Pour illustrer la société à deux vitesses dans son roman, Philippe Claudel imagine des parcs à pauvres où les plus aisés viennent en excursion les observer comme des animaux avec interdiction de leur jeter de la nourriture. Le mariage pour tous, poussé lui aussi à l'extrême, donne lieu au récit cocasse d'une noce entre un homme et une ourse. Le rire se fait plus grinçant, quand un galeriste transforme en œuvres d'art vendues une fortune les cadavres congelés des SDF morts dans la rue. "Là aussi, c'est exagéré, mais on en est au point à considérer ces pauvres gens dans la rue, comme des mobiliers urbains. Il y a une sorte d'accoutumance à l'horreur", explique Philippe Claudel.
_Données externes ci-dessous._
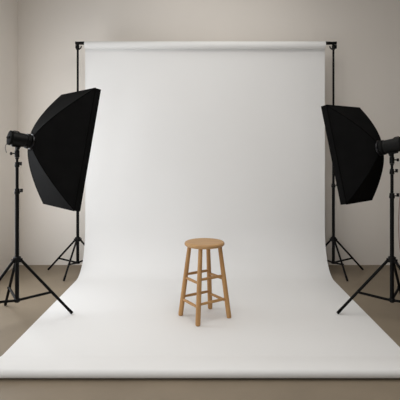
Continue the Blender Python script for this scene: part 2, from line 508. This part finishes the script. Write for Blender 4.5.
# long power cord hanging beside the right stand
base = Vector((1.512, 3.72, 1.2685))
q = base + orr - nr*0.1080 - vr*0.034
P = [q, q-nr*0.025+Vector((0, 0, -0.03)), (1.590, 3.61, 1.25), (1.553, 3.635, 1.10), (1.537, 3.645, 0.90), (1.536, 3.648, 0.74),
     (1.545, 3.645, 0.60), (1.578, 3.655, 0.46), (1.625, 3.672, 0.28), (1.675, 3.66, 0.09), (1.74, 3.62, 0.0058), (1.95, 3.52, 0.0055), (2.5, 3.3, 0.0055)]
bm = B(); sweep(bm, catmull(P, 8), 0.0038, 8)
pc = obj('power_cord', bm, 'cord')
tag(pc, 'thin pinkish brown power cord hanging beside the right light stand', 'cord')

# ------------------------------------------------------------------ stool
SX, SY = -0.004, 3.806
t = thing('wooden_stool', 'round light wood stool with four splayed legs standing on the white paper', 'stool', (SX, SY, PT))
H = 0.624 - PT; TH = 0.034; RS = 0.166
bm = B()
lathe(bm, (0, 0, H-TH), (0, 0, 1), [(0, RS-0.016), (0.003, RS-0.008), (0.009, RS-0.002), (0.016, RS), (0.023, RS-0.001), (0.029, RS-0.005), (0.0325, RS-0.011), (0.034, RS-0.019), (0.0335, RS-0.05), (0.032, 0.03), (0.0318, 0.002)], 72)
seat = obj('seat', bm, 'seat_wood', t)
seat.rotation_euler = (0, 0, 0)
feet = {'front': (-0.056, 3.600), 'right': (0.198, 3.775), 'back': (0.045, 3.995), 'left': (-0.204, 3.830)}
tops = {}
lz = H - TH + 0.006
for k, (x, y) in feet.items():
    f = Vector((x-SX, y-SY, 0.0)); tp = Vector((f.x*0.615, f.y*0.615, lz))
    tops[k] = (f, tp)
    d = (tp-f); Ln = d.length
    bm = B()
    lathe(bm, f, d, [(0, 0.0135), (0.002, 0.0165), (0.008, 0.0192), (0.02, 0.0200), (Ln*0.5, 0.0195), (Ln*0.8, 0.0178), (Ln, 0.0168)], 24)
    # foot cut level with the floor
    for vtx in bm.verts:
        if vtx.co.z < 0.0004: vtx.co.z = 0.0004
    obj('leg', bm, 'leg_wood', t)
def on_leg(k, z):
    f, tp = tops[k]; return f.lerp(tp, z/tp.z)
for a, b, zs in (('left', 'front', (0.137, 0.318)), ('front', 'right', (0.158, 0.346)), ('left', 'back', (0.158, 0.344)), ('right', 'back', (0.137, 0.318))):
    for z in zs:
        p, q = on_leg(a, z), on_leg(b, z); d = q-p; Ln = d.length; d.normalize()
        bm = B()
        lathe(bm, p + d*0.012, d, [(0, 0.0092), (Ln*0.22, 0.0112), (Ln*0.5-0.012, 0.0118), (Ln*0.78-0.024, 0.0112), (Ln-0.024, 0.0092)], 16)
        obj('rung', bm, 'leg_wood', t)

# ------------------------------------------------------------------ window light and added fill
wd = bpy.data.worlds.new('World'); SC.world = wd; wd.use_nodes = True
bg = wd.node_tree.nodes['Background']
bg.inputs['Color'].default_value = (0.85, 0.92, 1.0, 1); bg.inputs['Strength'].default_value = 0.15
def area_light(name, loc, to, wx, wy, xax, energy, color):
    ld = bpy.data.lights.new(name, 'AREA'); ld.shape = 'RECTANGLE'; ld.size = wx; ld.size_y = wy
    ld.energy = energy; ld.color = color
    lo = bpy.data.objects.new(name, ld); COL.objects.link(lo)
    zax = -Vector(to).normalized(); xax = Vector(xax); yax = zax.cross(xax)
    m = Matrix((xax, yax, zax)).transposed().to_4x4(); m.translation = loc
    lo.matrix_world = m
COOL, WARM = (0.97, 1.0, 1.035), (1.0, 0.965, 0.915)
for (y0, y1, z0, z1), e in zip(LW, (38, 14, 31)):
    area_light('window_daylight', (XL-0.02, (y0+y1)/2, (z0+z1)/2), (1, 0, 0), y1-y0, z1-z0, (0, 1, 0), e, COOL)  # left light inferred, strengths fitted per opening
area_light('front_fill', ((FW[0]+FW[1])/2, YF-0.02, (FW[2]+FW[3])/2), (0, 1, 0), FW[1]-FW[0], FW[3]-FW[2], (1, 0, 0), 22, COOL)  # added frontal fill from behind the camera
for x0, x1, y0, y1, e in ((-0.7, 1.1, 1.0, 3.5, 47), (-0.7, 1.1, 3.5, 5.0, 11), (-2.0, -0.9, 2.4, 4.2, 4)):  # added overhead fill; the last panel lifts the left softbox's top
    area_light('skylight_fill', ((x0+x1)/2, (y0+y1)/2, ZC+0.02), (0, 0, -1), x1-x0, y1-y0, (1, 0, 0), e, WARM)

# ------------------------------------------------------------------ camera
cd = bpy.data.cameras.new('camera'); cam = bpy.data.objects.new('camera', cd); COL.objects.link(cam)
cam.location = (0, 0, 1.38); cam.rotation_euler = (PI/2, 0, 0)
cd.sensor_width = 36; cd.lens = 460/400*36
cd.shift_x = -5/400; cd.shift_y = -50/400
cd.clip_start = 0.05
SC.camera = cam

SC.view_settings.view_transform = 'Standard'
SC.view_settings.look = 'None'
SC.view_settings.gamma = 1
SC.view_settings.use_curve_mapping = False
SC.view_settings.exposure = 0.06
SC.cycles.use_denoising = True
SC.cycles.max_bounces = 12
SC.cycles.diffuse_bounces = 8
Le rire côtoie souvent le malaise dans le livre de Philippe Claudel pour que le lecteur prenne bien conscience que notre humanité file un mauvais coton. Le sexe, omniprésent, y est réduit à un bien de consommation, un grand marché où un homme met en vente sa femme sur internet, où un autre offre 3 esclaves sexuels à son épouse pour Noël. Le sexe, nouvel opium du peuple. "On pourrait dire que le sexe occupe tellement de places dans nos vies, qu'il devient un moyen pour s'empêcher de réfléchir et de penser. C'est un sexe sans amour dans le livre, on est plus dans une sorte d'expérimentation des peaux et des corps", poursuit Philippe Claudel.
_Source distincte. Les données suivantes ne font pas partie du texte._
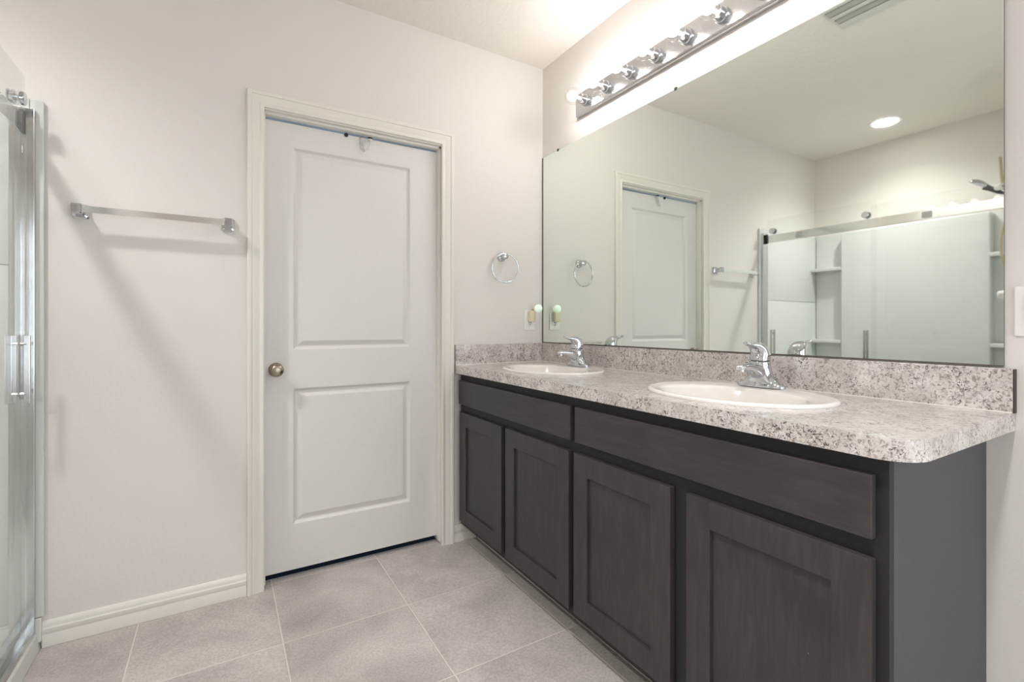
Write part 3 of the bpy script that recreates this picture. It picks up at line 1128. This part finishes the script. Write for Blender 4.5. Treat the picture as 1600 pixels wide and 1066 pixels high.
for y in (-0.098, -0.757):
    bm = bmesh.new()
    for s, off in ((1, 0.020), (-1, 0.024)):
        xa = GX + s * off
        add_box(bm, xa - 0.008, xa + 0.008, y - 0.0055, y + 0.0055, 0.885, 1.114, 0.0012)
        for z in (0.915, 1.084):
            lo, hi = sorted((GX + s * 0.0036, xa))
            add_lathe(bm, [(0.006, 0), (0.006, hi - lo)], (lo, y, z), (1, 0, 0), 14)
    obj('handle', bm, 'chrome_soft', slide)
bm = bmesh.new()
add_box(bm, -2.254, -2.192, Y1 + 0.035, -0.035, 0.0605, 0.066)
add_box(bm, -2.254, -2.249, Y1 + 0.035, -0.035, 0.066, 0.082)
add_box(bm, -2.221, -2.213, Y1 + 0.035, -0.035, 0.066, 0.084)
add_box(bm, -2.1905, -2.187, Y1 + 0.035, -0.035, 0.0605, 0.078)
obj('bottom_track', bm, 'chrome_soft', sd)

# ------------------------------------------------------------------ shower head, hose, valve
yw = Y1 + 0.016
sh = thing('hand_shower', 'dark chrome hand held shower head on the shower end wall', 'shower head', (-2.55, yw, 2.0))
AX = -2.55
bm = bmesh.new()
add_lathe(bm, [(0.030, 0.0), (0.030, 0.004), (0.014, 0.012)], (AX, yw + 0.0005, 2.03), (0, 1, 0), 24)
add_tube(bm, [(AX, yw + 0.01, 2.03), (AX, yw + 0.07, 2.045), (AX, yw + 0.12, 2.035), (AX, yw + 0.155, 2.015)], 0.0105, 14)
obj('arm', bm, 'chrome', sh, smooth=True)
bm = bmesh.new()
add_sphere(bm, (AX, yw + 0.163, 2.008), 0.021, u=18, v=12)
obj('bracket', bm, 'white_plastic', sh, smooth=180)
bm = bmesh.new()
d = Vector((0, 1, 0.72)).normalized()
st_ = Vector((AX, yw + 0.16, 1.985))
add_tube(bm, [st_ - d * 0.09, st_, st_ + d * 0.05, st_ + d * 0.08], [0.011, 0.0135, 0.015, 0.020], 16)
hd = obj('hand_piece', bm, 'dark', sh, smooth=True)
nrm = Vector((0, 0.55, -0.83)).normalized()
bm = bmesh.new()
add_lathe(bm, [(0.020, -0.024), (0.046, -0.012), (0.052, 0.0), (0.051, 0.008), (0.045, 0.012), (0.0, 0.013)], st_ + d * 0.115 + Vector((0, 0, 0.004)), nrm, 32)
obj('spray_face', bm, 'chrome', sh, smooth=True)
bm = bmesh.new()
pts = []
for k in range(21):
    a = k / 20
    pts.append((AX - 0.012 * math.sin(a * PI), yw + 0.085 - 0.035 * a + 0.085 * math.sin(a * PI), 1.93 - 0.62 * a))
add_tube(bm, pts, 0.007, 10)
obj('hose', bm, 'tan', sh, smooth=True)
# wand of a wall scrubber leaning above the head
wd = obj('tan_rod', add_tube(bmesh.new(), [(AX - 0.05, yw + 0.004, 1.95), (AX - 0.045, yw + 0.10, 1.965), (AX - 0.043, yw + 0.147, 2.01), (AX - 0.042, yw + 0.158, 2.10), (AX - 0.042, yw + 0.167, 2.205), (AX - 0.042, yw + 0.1675, 2.213)], [0.009, 0.009, 0.0095, 0.010, 0.0105, 0.006], 12), 'tan', None,
         origin=(AX - 0.05, yw + 0.004, 1.95), smooth=True)
tag(wd, 'tan rod rising behind the dark shower head', 'rod')
vv = thing('shower_valve', 'white knob valve on the shower end wall below the head', 'valve', (-2.50, yw, 1.34))
bm = bmesh.new()
add_lathe(bm, [(0.055, 0.0005), (0.055, 0.004), (0.048, 0.009), (0.018, 0.012), (0.016, 0.106)], (-2.50, yw, 1.335), (0, 1, 0), 32)
obj('escutcheon', bm, 'chrome', vv, smooth=35)
obj('knob', add_lathe(bmesh.new(), [(0.019, 0.0), (0.027, 0.006), (0.027, 0.038), (0.020, 0.046), (0.0, 0.048)], (-2.50, yw + 0.1065, 1.335), (0, 1, 0), 24), 'white_plastic', vv, smooth=True)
"Je suis sans limites car, justement, je pense que ce monde nous en impose trop.
Philippe Claudel
Jouant des provocations potaches de Hara-Kiri et des anticipations cauchemardesques de George Orwell, Philippe Claudel ne s'interdit rien dans Inhumaines. "Je suis sans limites car, justement, je pense que ce monde nous en impose trop. J'ai l'impression qu'on ne peut plus rire de tout. La preuve, certains humoristes doivent ensuite s'excuser après certains sketchs. Je ne me suis pas du tout censuré", conclut-il.
Philippe Claudel en totale liberté nous met en garde contre les monstres que nous sommes en train de devenir. Un sommet d'humour noir... Ça passe ou ça casse, mais ça ne laisse pas indifférent. Inhumaines est publié chez Stock.